Any explanations would be appreciated! I'm trying to refresh myself on circuit theory, so feel free to be as technical as needed.
An ammeter needs to be connected in series with a circuit to test current, which sticking the leads in an outlet does not do?
It does. Your meter is in series with a circuit: power plant, a long cable, your meter, same length back to the power plant.
Also, there is no amperage to measure on an outlet with nothing plugged into the outlet to draw current, correct?
That would be correct, but:
You just plugged in the meter. That's a Short circuit. A huge current will flow.
Why does attaching the leads to each hole of the outlet short the outlet
Because an amperemeter is effectively a short. It's just a thick piece of wire with a sensor next to it.
and trip the breaker?
Because a huge current flows.
An ammeter has a very low resistance, and is normally inserted in series with the circuit whose current is to be measured.
When you plug the ammeter leads into the Line and Neutral holes in an outlet, you are placing a short circuit across the outlet - the meter will draw a very large current and (hopefully) trip the circuit breaker feeding the outlet (and perhaps sacrifice itself in the process).
Normally, you would connect the ammeter in series with some load, and the load would limit the current. The ammeter would then display the current drawn by that load.
Ammeters normally drop 50 mV full scale thus R=50mV/I-full scale so putting any voltage source across it will blow the shunt.
Exceptions are ones with very high currents or extremely low pico amps.
It is meant to go in series with a DC load not to exceed this.
The other answers are correct but may not quite 'gel'.
User253751's comment is correct.
An ammeter is in series with the load SO THAT the load current flows through it so that it can be measured. The meter resistance is typically under 1 Ohm so that minimum voltage drops across the meter and minimum power is dissipated in the meter.
eg if meter resistance is 0.1 Ohm, at 10A current V = IR = 10A x 0.1 Ohm = 1V.
Power dissipated in meter = I^2 x R = 10 x 10 x 0.1 = 10 Watt.
When you place an ammeter "across the mains" the load is the meter leads - some fraction of an Ohm. With just the leads and no meter the current would be VERY high. With the meter added it's only slightly less and almost always FAR more than the meter is designed to measure.
In a domestic situation a mains outlet may deliver well over 100A before the fuse blows.
All your questions actually lead to the simple question: "What is inside the ammeter?" or, in other words, "How do we make an ammeter by a voltmeter?" Here is my story which I often tell to my students...
In the 19th century, there were very good ammeters (galvanometers) but there were no voltmeters. So they had to build them, according to Ohm's law I = V/R, by connecting a resistor in series with an ammeter.

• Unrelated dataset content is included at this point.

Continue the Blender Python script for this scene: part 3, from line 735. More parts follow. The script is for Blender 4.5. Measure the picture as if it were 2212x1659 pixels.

In the 21st century, there are perfect voltmeters (ADCs) but there are no ammeters. So we have to build them, according to Ohm's law V = I.R, by connecting a resistor in parallel to the voltmeter. So, today's ammeter is a voltmeter in parallel to a resistor. I have considered this arrangement in Class 2 of Basic Electronics course.
The problem is that this current-sensing resistor must have a low enough resistance for two reasons: first, not to change the current being measured and second, not to exceed the range of the voltmeter.
For example, if you are in the 10 A range, and the voltmeter has a maximum range of 10 V, the resistance should be less than 1 ohm. This means that in practice, as other answers also say, there is a short circuit (a piece of wire) between the probes:
Fig. 1. The current-sensing resistor (at the end of the photo) is a piece of thick wire.
Unfortunately, at small current ranges, the resistance becomes significant and the error can be large. Then a clever trick can be applied - compensating the voltage drop (resistance) by an equivalent voltage ("negative resistance"). It brings us to the famous circuit of the transimpedance amplifier. Here are some of my materials dedicated to this idea:
Reinventing the transimpedance amplifier
Op-amp inverting current-to-voltage converter
Electrical outlets at home are typically connected in parallel with each other. When you connect an ammeter directly to an outlet, you are connecting an infinitesimally small resistance in parallel with other connected devices.
Now consider the equivalent resistance of all of your connected devices combined, which is given by:
$$\frac{1}{R_{eq}} = \frac{1}{R_1} + \frac{1}{R_2} + \frac{1}{R_3} + \cdots$$
From the above equation one can deduce that the equivalent resistance is lower than the lowest of the parallel resistances. Hence the equivalent resistance is lower than the ammeter's resistance and has a value close to zero. Ohm's law gives the current in the whole circuit:
$$I = \frac{V}{R}$$
Which implies that an enormously high current flows into the circuit, hence tripping the breaker. It is also very likely that this high current would damage the ammeter and perhaps melt some of its parts.